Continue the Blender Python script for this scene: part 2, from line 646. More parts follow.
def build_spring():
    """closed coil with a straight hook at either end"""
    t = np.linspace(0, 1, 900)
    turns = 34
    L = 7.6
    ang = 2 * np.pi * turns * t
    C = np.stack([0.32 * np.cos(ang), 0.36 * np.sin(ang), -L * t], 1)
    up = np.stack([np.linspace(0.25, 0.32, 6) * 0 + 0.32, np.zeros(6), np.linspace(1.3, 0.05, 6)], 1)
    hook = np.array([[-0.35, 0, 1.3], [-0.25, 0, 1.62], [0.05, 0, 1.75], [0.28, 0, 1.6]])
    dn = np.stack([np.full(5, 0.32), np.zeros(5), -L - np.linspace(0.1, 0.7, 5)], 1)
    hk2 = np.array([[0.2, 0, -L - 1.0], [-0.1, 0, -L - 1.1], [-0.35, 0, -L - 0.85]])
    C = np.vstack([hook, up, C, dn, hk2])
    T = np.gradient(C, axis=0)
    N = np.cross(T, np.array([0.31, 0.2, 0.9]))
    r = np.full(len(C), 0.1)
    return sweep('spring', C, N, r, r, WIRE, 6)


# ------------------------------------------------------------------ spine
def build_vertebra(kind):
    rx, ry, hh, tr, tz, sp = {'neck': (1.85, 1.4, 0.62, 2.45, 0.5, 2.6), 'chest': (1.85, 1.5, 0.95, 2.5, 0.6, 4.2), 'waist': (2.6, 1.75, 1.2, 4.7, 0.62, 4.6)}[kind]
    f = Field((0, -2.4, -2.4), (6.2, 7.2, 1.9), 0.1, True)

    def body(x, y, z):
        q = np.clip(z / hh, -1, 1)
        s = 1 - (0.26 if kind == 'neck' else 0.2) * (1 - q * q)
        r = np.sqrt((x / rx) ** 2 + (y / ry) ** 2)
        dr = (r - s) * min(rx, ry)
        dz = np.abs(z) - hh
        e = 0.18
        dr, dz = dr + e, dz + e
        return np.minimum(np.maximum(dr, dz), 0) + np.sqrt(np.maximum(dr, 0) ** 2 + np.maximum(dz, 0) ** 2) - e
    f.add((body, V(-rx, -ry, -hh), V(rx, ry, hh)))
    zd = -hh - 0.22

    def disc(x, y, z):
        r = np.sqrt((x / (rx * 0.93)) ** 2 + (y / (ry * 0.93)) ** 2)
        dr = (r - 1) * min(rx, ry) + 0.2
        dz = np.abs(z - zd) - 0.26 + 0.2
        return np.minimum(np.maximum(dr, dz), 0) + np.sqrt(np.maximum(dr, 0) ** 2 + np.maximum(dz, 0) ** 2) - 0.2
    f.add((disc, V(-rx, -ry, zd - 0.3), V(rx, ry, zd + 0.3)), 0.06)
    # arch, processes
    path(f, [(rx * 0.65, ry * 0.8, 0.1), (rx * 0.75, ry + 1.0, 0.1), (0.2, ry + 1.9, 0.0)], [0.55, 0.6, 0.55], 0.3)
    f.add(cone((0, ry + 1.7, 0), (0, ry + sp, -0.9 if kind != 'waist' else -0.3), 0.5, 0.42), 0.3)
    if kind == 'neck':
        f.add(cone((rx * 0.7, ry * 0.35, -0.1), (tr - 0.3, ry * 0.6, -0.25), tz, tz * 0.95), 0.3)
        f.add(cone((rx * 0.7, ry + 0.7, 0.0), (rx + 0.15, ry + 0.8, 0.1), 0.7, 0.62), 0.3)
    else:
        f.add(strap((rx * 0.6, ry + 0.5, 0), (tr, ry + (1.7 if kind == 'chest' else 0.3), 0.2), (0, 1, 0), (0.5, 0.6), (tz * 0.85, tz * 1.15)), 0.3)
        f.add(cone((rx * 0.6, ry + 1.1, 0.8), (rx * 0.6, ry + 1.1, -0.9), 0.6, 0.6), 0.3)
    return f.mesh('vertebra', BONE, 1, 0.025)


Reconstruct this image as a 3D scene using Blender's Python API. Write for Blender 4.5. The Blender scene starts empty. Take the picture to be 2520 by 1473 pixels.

------------

▶ [SHORT TASK]:
Up to and including the line that holds "zd = -hh - 0.22", reproduce the records above exactly from their first line, and give nothing else.

▶ [COMPLETED TASK]:
Continue the Blender Python script for this scene: part 2, from line 646. More parts follow.
def build_spring():
    """closed coil with a straight hook at either end"""
    t = np.linspace(0, 1, 900)
    turns = 34
    L = 7.6
    ang = 2 * np.pi * turns * t
    C = np.stack([0.32 * np.cos(ang), 0.36 * np.sin(ang), -L * t], 1)
    up = np.stack([np.linspace(0.25, 0.32, 6) * 0 + 0.32, np.zeros(6), np.linspace(1.3, 0.05, 6)], 1)
    hook = np.array([[-0.35, 0, 1.3], [-0.25, 0, 1.62], [0.05, 0, 1.75], [0.28, 0, 1.6]])
    dn = np.stack([np.full(5, 0.32), np.zeros(5), -L - np.linspace(0.1, 0.7, 5)], 1)
    hk2 = np.array([[0.2, 0, -L - 1.0], [-0.1, 0, -L - 1.1], [-0.35, 0, -L - 0.85]])
    C = np.vstack([hook, up, C, dn, hk2])
    T = np.gradient(C, axis=0)
    N = np.cross(T, np.array([0.31, 0.2, 0.9]))
    r = np.full(len(C), 0.1)
    return sweep('spring', C, N, r, r, WIRE, 6)


# ------------------------------------------------------------------ spine
def build_vertebra(kind):
    rx, ry, hh, tr, tz, sp = {'neck': (1.85, 1.4, 0.62, 2.45, 0.5, 2.6), 'chest': (1.85, 1.5, 0.95, 2.5, 0.6, 4.2), 'waist': (2.6, 1.75, 1.2, 4.7, 0.62, 4.6)}[kind]
    f = Field((0, -2.4, -2.4), (6.2, 7.2, 1.9), 0.1, True)

    def body(x, y, z):
        q = np.clip(z / hh, -1, 1)
        s = 1 - (0.26 if kind == 'neck' else 0.2) * (1 - q * q)
        r = np.sqrt((x / rx) ** 2 + (y / ry) ** 2)
        dr = (r - s) * min(rx, ry)
        dz = np.abs(z) - hh
        e = 0.18
        dr, dz = dr + e, dz + e
        return np.minimum(np.maximum(dr, dz), 0) + np.sqrt(np.maximum(dr, 0) ** 2 + np.maximum(dz, 0) ** 2) - e
    f.add((body, V(-rx, -ry, -hh), V(rx, ry, hh)))
    zd = -hh - 0.22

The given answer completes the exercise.